Sześciokrotna mistrzyni olimpijska i dwunastokrotna mistrzyni świata, Norweżka Marit Bjoergen przyznała, że lekarstwa na astmę pomogły jej w uzyskiwaniu dobrych wyników. "Bez nich nie byłabym najlepsza na świecie" - stwierdziła otwarcie w wywiadzie na antenie telewizji TV2. Równocześnie podkreśliła jednak, że nie ma to nic wspólnego z dopingiem.

Stosuję dozwolone środki, które nie zwiększają wydolności i tylko pomagają mojemu ciału funkcjonować. Jeżeli chodzi o zarzucany mi doping, jestem zupełnie czysta - zaznaczyła.

Wywiad przeprowadziła organizacja Antidoping Norge dla swojego magazynu "Ren Idrett" ("Czysty Sport") we współpracy z TV2 podczas zgrupowania norweskich biegaczek w Val Senales w Alpach.

Bjoergen podkreśliła, że bardzo bolały ją zarzuty rywalek, szczególnie Justyny Kowalczyk, o stosowanie lekarstwa na astmę jako dopingu.
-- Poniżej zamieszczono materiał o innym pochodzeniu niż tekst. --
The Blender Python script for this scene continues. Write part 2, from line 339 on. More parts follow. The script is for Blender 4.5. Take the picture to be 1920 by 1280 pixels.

To było bardzo przykre i bolesne. Dziwi mnie jej przerażająca wręcz niewiedza. Wielokrotne badania medyczne wykazały, że lek, który stosuję - Symbicort, nie posiada działania podwyższającego wydolność, jeżeli stosujący go nie jest chory - podkreśliła. Posiadam pozwolenie od międzynarodowej federacji narciarskiej FIS, a wszystkie badania, które przeszłam, wskazały wyraźnie, że jestem uprawniona do jego stosowania - dodała.

Bjoergen zwróciła również uwagę na opinie pojawiające się w zagranicznej prasie, m.in. polskiej. Istnieją tacy, którzy uważają, że za moimi wynikami musi stać coś jeszcze, że cała Marit jest "fizyczną niemożliwością". Niektórzy idą nawet dalej i wręcz sugerują, że stosuję doping od dzieciństwa, wskazując na budowę mojego ciała i muskulaturę - powiedziała.

Kilkukrotnie podkreśliła, że jest "czysta". Zdaję sobie jednak sprawę, że tak długo, jak będę na szczycie, będą się cały czas pojawiać podejrzenia i nauczyłam się już z tym żyć - podsumowała.